**Brief:**
Print all of the lines exactly. Any picture among them stays out.

-- Start of Material provided --

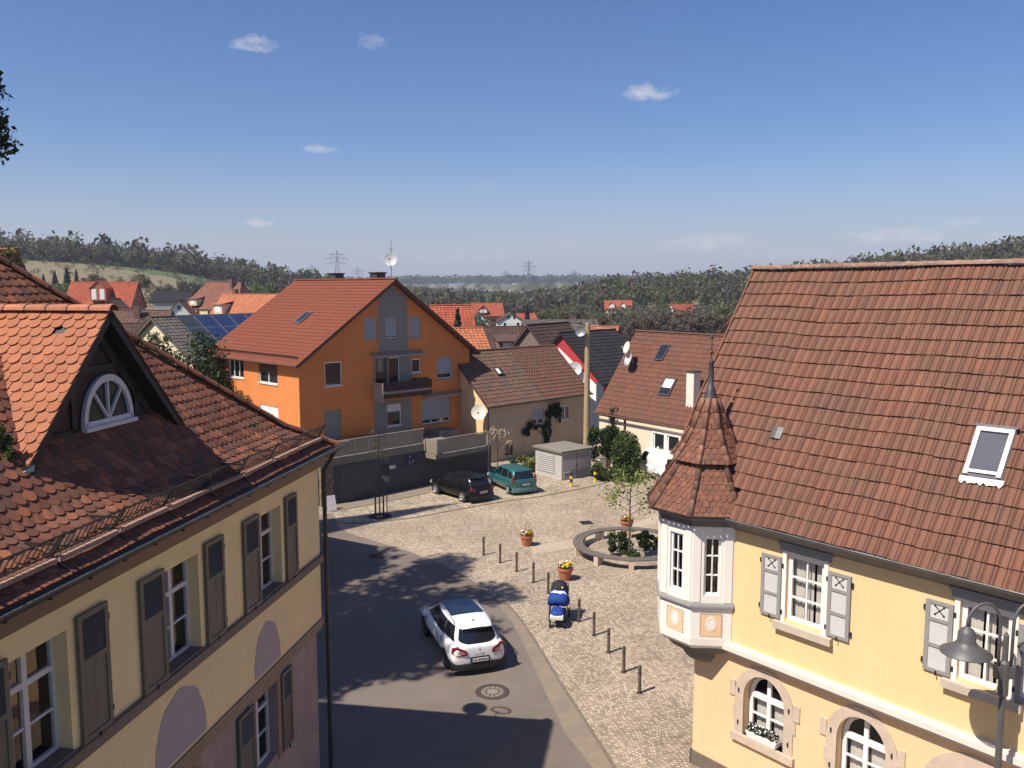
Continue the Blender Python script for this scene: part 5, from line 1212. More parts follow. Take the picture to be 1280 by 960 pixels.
# left side of the valley
house('steep brown roofed house with a dark gable at the far left edge', (-36.2, 53), R(-5), 12, 6.4, 9.4, 14.3, 'brown', 'rust', zg=0, wins=False)
house('bright red farmhouse with a long roof and small cross gable below the hillside', ctr(131, 190), R(3), 14.0, 9, 8.0, 13.3, 'red', 'red', zg=0, wins=True, dormer=[(.4, 3.4, 9.3, 11.9, 1.2, 'gable')], chim=(-5, 1))
house('brown porch gable in front of the bright red farmhouse', ctr(142, 172), R(96), 6, 5.2, 7.2, 9.9, 'brown', 'brown', zg=0, wins=False)
house('grey brown barn roof with a dark chimney left of the white gable', ctr(170, 108), R(6), 8.0, 8, 6.4, 9.2, 'greyw', 'brown', zg=0, wins=False, chim=(.4, -1.2))
house('dark brown roof below the red farmhouse, nearest the orange dormer', ctr(158, 88), R(18), 9, 8, 6.0, 8.4, 'brown', 'dkbrown', zg=0, wins=False)
house('small white gabled house with a dark red roof left of the cream house', ctr(226, 178), R(104), 8, 5.0, 6.7, 9.6, 'white', 'rust', zg=0)
house('big cream house with a wide hipped brown roof in the left middle distance', ctr(280, 192), R(-22), 15, 10, 7.6, 13.2, 'yellow', 'rust', zg=0, hip=3.0, dormer=[(-4, 2, 8.2, 9.6, 1, 'shed')], chim=(3, -1))
house('long light red tiled roof with a small dormer beside the cream house', ctr(316, 150), R(-24), 13, 8, 6.9, 10.9, 'cream', 'orange', zg=0, dormer=[(-4.2, 1.8, 7.6, 9.2, .8, 'shed')], chim=(-4.8, 1.0))
solar = house('cream house with blue solar panels on its dark roof behind the dark ivy tree', (-28.3 + .53 * 8, 68 + .848 * 8), R(58), 16, 9, 6.6, 9.7, 'cream', 'grey', zg=0, wins=False)
sp = 0
for i in range(7):
    s = MB(); sl = math.hypot(4.5, 3.1); cc, ss = 4.5 / sl, 3.1 / sl; A = lambda u, v, h: (u, -4.5 + v * cc - h * ss, 6.6 + v * ss + h * cc)
    for j in range(3):
        u0, v0 = -6.2 + i * 1.75, .5 + j * 1.6; q = [(u0, v0), (u0 + 1.66, v0), (u0 + 1.66, v0 + 1.55), (u0, v0 + 1.55)]
        s.hexa([A(u, v, .10) for u, v in q] + [A(u, v, .15) for u, v in q], 0)
        q = [(u0 + .04, v0 + .04), (u0 + 1.62, v0 + .04), (u0 + 1.62, v0 + 1.51), (u0 + .04, v0 + 1.51)]; s.quad(*[A(u, v, .153) for u, v in q], 1)
    so = s.obj('solar_panel', [M['steel'], mat('solar_blue' if i > 0 else 'solar_grey', (.022, .036, .10) if i > 0 else (.035, .045, .05), .15, .2, 1, spec=.7)], solar)
house('small roofed house on the hillside at far left, brown gable', ctr(58, 372), R(40), 11, 9, 17.5, 21.5, 'half', 'rust', zg=10, wins=False)
house('small pale roofed house on the hillside right of the brown gable', ctr(76, 380), R(55), 9, 8, 18.5, 22, 'white', 'grey', zg=10, wins=False)
house('low dark shed roof in the valley below the hillside fields', ctr(216, 230), R(15), 9, 7, 8.6, 11.2, 'greyw', 'black', zg=2, wins=False)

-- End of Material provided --

**Result of this task:**
Continue the Blender Python script for this scene: part 5, from line 1212. More parts follow. Take the picture to be 1280 by 960 pixels.
# left side of the valley
house('steep brown roofed house with a dark gable at the far left edge', (-36.2, 53), R(-5), 12, 6.4, 9.4, 14.3, 'brown', 'rust', zg=0, wins=False)
house('bright red farmhouse with a long roof and small cross gable below the hillside', ctr(131, 190), R(3), 14.0, 9, 8.0, 13.3, 'red', 'red', zg=0, wins=True, dormer=[(.4, 3.4, 9.3, 11.9, 1.2, 'gable')], chim=(-5, 1))
house('brown porch gable in front of the bright red farmhouse', ctr(142, 172), R(96), 6, 5.2, 7.2, 9.9, 'brown', 'brown', zg=0, wins=False)
house('grey brown barn roof with a dark chimney left of the white gable', ctr(170, 108), R(6), 8.0, 8, 6.4, 9.2, 'greyw', 'brown', zg=0, wins=False, chim=(.4, -1.2))
house('dark brown roof below the red farmhouse, nearest the orange dormer', ctr(158, 88), R(18), 9, 8, 6.0, 8.4, 'brown', 'dkbrown', zg=0, wins=False)
house('small white gabled house with a dark red roof left of the cream house', ctr(226, 178), R(104), 8, 5.0, 6.7, 9.6, 'white', 'rust', zg=0)
house('big cream house with a wide hipped brown roof in the left middle distance', ctr(280, 192), R(-22), 15, 10, 7.6, 13.2, 'yellow', 'rust', zg=0, hip=3.0, dormer=[(-4, 2, 8.2, 9.6, 1, 'shed')], chim=(3, -1))
house('long light red tiled roof with a small dormer beside the cream house', ctr(316, 150), R(-24), 13, 8, 6.9, 10.9, 'cream', 'orange', zg=0, dormer=[(-4.2, 1.8, 7.6, 9.2, .8, 'shed')], chim=(-4.8, 1.0))
solar = house('cream house with blue solar panels on its dark roof behind the dark ivy tree', (-28.3 + .53 * 8, 68 + .848 * 8), R(58), 16, 9, 6.6, 9.7, 'cream', 'grey', zg=0, wins=False)
sp = 0
for i in range(7):
    s = MB(); sl = math.hypot(4.5, 3.1); cc, ss = 4.5 / sl, 3.1 / sl; A = lambda u, v, h: (u, -4.5 + v * cc - h * ss, 6.6 + v * ss + h * cc)
    for j in range(3):
        u0, v0 = -6.2 + i * 1.75, .5 + j * 1.6; q = [(u0, v0), (u0 + 1.66, v0), (u0 + 1.66, v0 + 1.55), (u0, v0 + 1.55)]
        s.hexa([A(u, v, .10) for u, v in q] + [A(u, v, .15) for u, v in q], 0)
        q = [(u0 + .04, v0 + .04), (u0 + 1.62, v0 + .04), (u0 + 1.62, v0 + 1.51), (u0 + .04, v0 + 1.51)]; s.quad(*[A(u, v, .153) for u, v in q], 1)
    so = s.obj('solar_panel', [M['steel'], mat('solar_blue' if i > 0 else 'solar_grey', (.022, .036, .10) if i > 0 else (.035, .045, .05), .15, .2, 1, spec=.7)], solar)
house('small roofed house on the hillside at far left, brown gable', ctr(58, 372), R(40), 11, 9, 17.5, 21.5, 'half', 'rust', zg=10, wins=False)
house('small pale roofed house on the hillside right of the brown gable', ctr(76, 380), R(55), 9, 8, 18.5, 22, 'white', 'grey', zg=10, wins=False)
house('low dark shed roof in the valley below the hillside fields', ctr(216, 230), R(15), 9, 7, 8.6, 11.2, 'greyw', 'black', zg=2, wins=False)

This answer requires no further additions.